©2012 Mark B. Anstendig
Growing up, I read his book of two longer pieces on race in America, The Fire Next Time, and then the novel Another Country. I was seized by his intelligence, integrity, and passion. The essays sizzled and sparked with the energy of prophetic rage; the novel was unlike anything I’d ever read. I went on to appreciate other essays and other novels – Another Country remains my favorite of the latter.
He will pop into my head when I find myself contemplating the display of moral courage in tumultuous times. No one in the ’60s was more eloquent on the subject of racialism in the US, yet his open bisexuality also exposed him to attack by black political allies – the Panthers of course being famously as unsupportive of alternative masculinities as of feminism.
Searching for photos of him to add to this post I came across an interesting interview with the photographer Sedat Pakay who was a close friend of Baldwin’s in the ’60s. Pakay had met him in Turkey just out of high school (Baldwin spent a lot of time abroad, especially in Istanbul and France).

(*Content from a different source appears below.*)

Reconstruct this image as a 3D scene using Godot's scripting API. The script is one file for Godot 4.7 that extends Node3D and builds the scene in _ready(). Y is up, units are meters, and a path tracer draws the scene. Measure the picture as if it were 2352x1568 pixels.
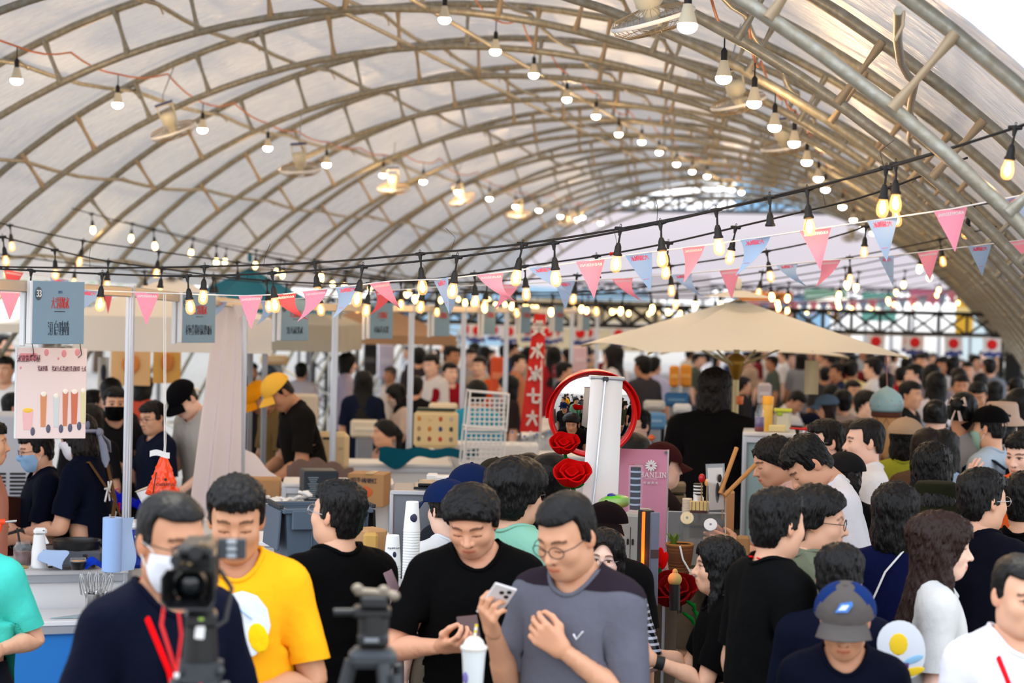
extends Node3D
# A night-market style food fair under an arched white tent: aisle of stalls, crowd, festoon lights, bunting.
const F := 4573.0
const EYE := Vector3(0, 2.35, 0)
const TC := Vector2(-3.70, -1.35)   # centre of the tent's round section
var cam_b: Basis
var used := {}
var M := {}
var rng := RandomNumberGenerator.new()

func _ready() -> void:
	rng.seed = 7
	# camera, sky, light, exposure
	cam_b = Basis.from_euler(Vector3(deg_to_rad(-1.242), deg_to_rad(12.115), deg_to_rad(1.35)))
	var cam := Camera3D.new(); cam.name = "camera"
	cam.fov = rad_to_deg(2.0 * atan(784.0 / F)); cam.near = 0.05; cam.far = 300.0
	cam.transform = Transform3D(cam_b, EYE)
	var ca := CameraAttributesPhysical.new()
	ca.frustum_focal_length = 70.0; ca.exposure_aperture = 2.6; ca.frustum_focus_distance = 8.6
	ca.exposure_multiplier = 1.0
	cam.attributes = ca
	add_child(cam)
	cam.fov = rad_to_deg(2.0 * atan(784.0 / F))
	var we := WorldEnvironment.new(); we.name = "world_environment"
	var env := Environment.new()
	env.background_mode = Environment.BG_SKY
	var sm := ProceduralSkyMaterial.new()
	sm.sky_top_color = Color(0.90, 0.94, 1.0); sm.sky_horizon_color = Color(0.98, 0.985, 1.0)
	sm.ground_bottom_color = Color(0.42, 0.41, 0.40); sm.ground_horizon_color = Color(0.75, 0.75, 0.75)
	sm.sky_energy_multiplier = 1.0; sm.sky_curve = 0.3
	env.sky = Sky.new(); env.sky.sky_material = sm
	env.background_energy_multiplier = 1.7
	env.tonemap_mode = Environment.TONE_MAPPER_LINEAR
	env.tonemap_exposure = 1.68
	env.sdfgi_enabled = true; env.ssao_enabled = true; env.ssil_enabled = true
	we.environment = env
	add_child(we)
	var sun := DirectionalLight3D.new(); sun.name = "sun"
	sun.light_color = Color(1.0, 0.97, 0.92); sun.light_energy = 0.6; sun.light_angular_distance = 12.0
	sun.shadow_enabled = true
	sun.rotation = Vector3(deg_to_rad(-66), deg_to_rad(205), 0)
	add_child(sun)
	materials()
	build_tent()
	build_far()
	build_stalls()
	build_goods()
	build_lights()
	build_bunting()
	build_people()
	build_foreground()

# ---------------------------------------------------------------- places
func ray(px: float, py: float) -> Vector3:
	return cam_b * Vector3((px - 1176.0) / F, (784.0 - py) / F, -1.0)
func at(px: float, py: float, zc: float) -> Vector3:      # zc: distance in front of the lens
	return EYE + ray(px, py) * zc
func atz(px: float, py: float, d: float) -> Vector3:      # on the plane z = -d
	var w := ray(px, py)
	return EYE + w * (d / -w.z)
func atx(px: float, py: float, x: float) -> Vector3:      # on the plane x
	var w := ray(px, py)
	return EYE + w * (x / w.x)
func facing(p: Vector3, deg := 0.0) -> float:             # turn that faces the viewer; + turns to the viewer's right
	return atan2(EYE.x - p.x, EYE.z - p.z) + deg_to_rad(deg)

# ---------------------------------------------------------------- names, labels, nodes
func nm(called: String) -> String:
	if not used.has(called):
		used[called] = 0
		return called
	used[called] += 1
	return "%s_%03d" % [called, used[called]]
func tag(o: Node3D, label: String, category := "", group := "", kind := "") -> Node3D:
	if label: o.set_meta("label", label)
	if category: o.set_meta("category", category)
	if group: o.set_meta("group", group)
	if kind: o.set_meta("kind", kind)
	return o
func thing(called: String, label: String, category: String, pos := Vector3.ZERO, turn := 0.0, group := "") -> Node3D:
	var o := Node3D.new(); o.name = nm(called); add_child(o)
	o.position = pos; o.rotation.y = turn
	tag(o, label, category, group)
	return o
func part(parent: Node3D, called: String, what, mat: Material = null, xf := Transform3D()) -> MeshInstance3D:
	var o := MeshInstance3D.new(); o.name = called
	o.mesh = what.mesh() if what is MB else what
	if mat:
		o.material_override = mat
	o.transform = xf
	parent.add_child(o, true)
	return o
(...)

There are a few of Pakay’s photos of Baldwin in Turkey there, and a lot more here.
Having begun publishing in the mid-’50s, by the mid-’60s Baldwin had become a famous public literary and activist figure, in constant demand as speaker and debater – one of the reasons for his frequent sojourns in Europe was simply to enable him to write sustainedly. It’s still startling to realize that Another Country, with its panoply of biracial and bisexual relationships, was published in 1962.
Today his reputation remains strong and there are continual appreciations of him, for example a lovely recent one in the New York Review of Books by Darryl Pinckney (whose partner is the English poet James Fenton, great friend of the late Christopher Hitchens). At the same time he seems rather less well-known today than ten or fifteen years ago – hence this modest mini-appreciation of my own.